Will you write out the data exactly, excluding every picture?

Data block =>
□ □ □ □ □ □ □
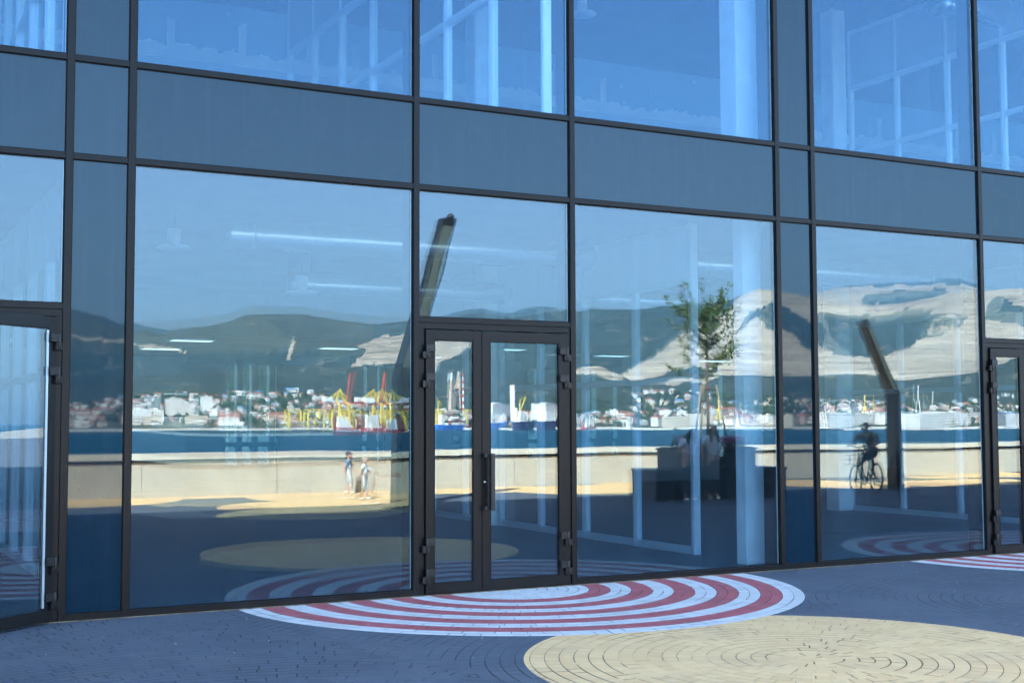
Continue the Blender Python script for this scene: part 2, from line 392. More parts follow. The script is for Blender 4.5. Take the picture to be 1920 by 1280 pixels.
# ------------------------------------------------------------------ terrain
def interp(tab, x):
    if x <= tab[0][0]: return tab[0][1]
    for (a, ya), (c, yc) in zip(tab, tab[1:]):
        if x <= c:
            t = (x-a)/(c-a); t = t*t*(3-2*t)*.6+t*.4; return ya+(yc-ya)*t
    return tab[-1][1]
def inside(poly, x, y):
    c = False; j = len(poly)-1
    for i in range(len(poly)):
        if (poly[i][1] > y) != (poly[j][1] > y) and x < (poly[j][0]-poly[i][0])*(y-poly[i][1])/(poly[j][1]-poly[i][1])+poly[i][0]: c = not c
        j = i
    return c
def ridge(name, d0, d1, d2, crest, z0, rough, rock, dry, step=5, rows=60, shape=1.0, x0=-700, x1=3300, nf=.0016):
    xs = []; x = x0
    while x <= x1:
        xs.append(x); x += step if -60 < x < 1960 else step*4
    vs = []; kd = []
    for px in xs:
        a = hor(px); yc = interp(crest, px)+1.2*noise.noise(Vector((px*.03, d1*.01, 0)))+.7*noise.noise(Vector((px*.11, d1, 2)))
        zc = zat(px, yc, d1)
        for i in range(rows+1):
            t = i/rows
            if t <= .86:
                q = t/.86; d = d0+(d1-d0)*q; z = z0+(zc-z0)*q**shape
                amp = rough*(q*(1-q)*4)**.8
                wx, wy = d*math.sin(a), CAM_D-d*math.cos(a)
                nz = noise.fractal(Vector((wx*nf, wy*nf, 1.3)), 1.0, 2.1, 6)
                rd = 1-abs(noise.noise(Vector((wx*nf*2.2, wy*nf*.9, 7))))*2
                z += amp*(nz*.9+rd*.45-.3)
                z = min(z, CAM_H+(zc-CAM_H)/d1*d*(.995 if q < .98 else 1)) if zc > CAM_H else z
            else:
                q = (t-.86)/.14; d = d1+(d2-d1)*q; z = zc+(z0-zc)*q
            vs.append((d*math.sin(a), CAM_D-d*math.cos(a), z))
            dz = (z-CAM_H)/d; c3 = Vector((math.sin(a), math.cos(a), dz))
            py = 640-F_PX*c3.dot(up)/c3.dot(fw); pxx = 960+F_PX*c3.dot(rt)/c3.dot(fw)
            jx = pxx+9*noise.noise(Vector((pxx*.02, py*.03, 5))); jy = py+7*noise.noise(Vector((pxx*.03, py*.05, 9)))
            rk = 0.0
            for pol, val in rock:
                if inside(pol, jx, jy): rk = val
            kd.append((rk, dry(px, py, yc), 0))
    nr = rows+1
    fs = [(i*nr+j, i*nr+j+1, (i+1)*nr+j+1, (i+1)*nr+j) for i in range(len(xs)-1) for j in range(rows)]
    me = bpy.data.meshes.new(name); me.from_pydata(vs, [], fs); me.materials.append(M['terrain'])
    at = me.attributes.new('kind', 'FLOAT_VECTOR', 'POINT'); at.data.foreach_set('vector', [c for k in kd for c in k])
    me.polygons.foreach_set('use_smooth', [True]*len(fs)); me.update()
    o = bpy.data.objects.new(name, me); COL.objects.link(o); o['kind'] = 'structure'; return o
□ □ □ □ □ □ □
Solved exercise =>
Continue the Blender Python script for this scene: part 2, from line 392. More parts follow. The script is for Blender 4.5. Take the picture to be 1920 by 1280 pixels.
# ------------------------------------------------------------------ terrain
def interp(tab, x):
    if x <= tab[0][0]: return tab[0][1]
    for (a, ya), (c, yc) in zip(tab, tab[1:]):
        if x <= c:
            t = (x-a)/(c-a); t = t*t*(3-2*t)*.6+t*.4; return ya+(yc-ya)*t
    return tab[-1][1]
def inside(poly, x, y):
    c = False; j = len(poly)-1
    for i in range(len(poly)):
        if (poly[i][1] > y) != (poly[j][1] > y) and x < (poly[j][0]-poly[i][0])*(y-poly[i][1])/(poly[j][1]-poly[i][1])+poly[i][0]: c = not c
        j = i
    return c
def ridge(name, d0, d1, d2, crest, z0, rough, rock, dry, step=5, rows=60, shape=1.0, x0=-700, x1=3300, nf=.0016):
    xs = []; x = x0
    while x <= x1:
        xs.append(x); x += step if -60 < x < 1960 else step*4
    vs = []; kd = []
    for px in xs:
        a = hor(px); yc = interp(crest, px)+1.2*noise.noise(Vector((px*.03, d1*.01, 0)))+.7*noise.noise(Vector((px*.11, d1, 2)))
        zc = zat(px, yc, d1)
        for i in range(rows+1):
            t = i/rows
            if t <= .86:
                q = t/.86; d = d0+(d1-d0)*q; z = z0+(zc-z0)*q**shape
                amp = rough*(q*(1-q)*4)**.8
                wx, wy = d*math.sin(a), CAM_D-d*math.cos(a)
                nz = noise.fractal(Vector((wx*nf, wy*nf, 1.3)), 1.0, 2.1, 6)
                rd = 1-abs(noise.noise(Vector((wx*nf*2.2, wy*nf*.9, 7))))*2
                z += amp*(nz*.9+rd*.45-.3)
                z = min(z, CAM_H+(zc-CAM_H)/d1*d*(.995 if q < .98 else 1)) if zc > CAM_H else z
            else:
                q = (t-.86)/.14; d = d1+(d2-d1)*q; z = zc+(z0-zc)*q
            vs.append((d*math.sin(a), CAM_D-d*math.cos(a), z))
            dz = (z-CAM_H)/d; c3 = Vector((math.sin(a), math.cos(a), dz))
            py = 640-F_PX*c3.dot(up)/c3.dot(fw); pxx = 960+F_PX*c3.dot(rt)/c3.dot(fw)
            jx = pxx+9*noise.noise(Vector((pxx*.02, py*.03, 5))); jy = py+7*noise.noise(Vector((pxx*.03, py*.05, 9)))
            rk = 0.0
            for pol, val in rock:
                if inside(pol, jx, jy): rk = val
            kd.append((rk, dry(px, py, yc), 0))
    nr = rows+1
    fs = [(i*nr+j, i*nr+j+1, (i+1)*nr+j+1, (i+1)*nr+j) for i in range(len(xs)-1) for j in range(rows)]
    me = bpy.data.meshes.new(name); me.from_pydata(vs, [], fs); me.materials.append(M['terrain'])
    at = me.attributes.new('kind', 'FLOAT_VECTOR', 'POINT'); at.data.foreach_set('vector', [c for k in kd for c in k])
    me.polygons.foreach_set('use_smooth', [True]*len(fs)); me.update()
    o = bpy.data.objects.new(name, me); COL.objects.link(o); o['kind'] = 'structure'; return o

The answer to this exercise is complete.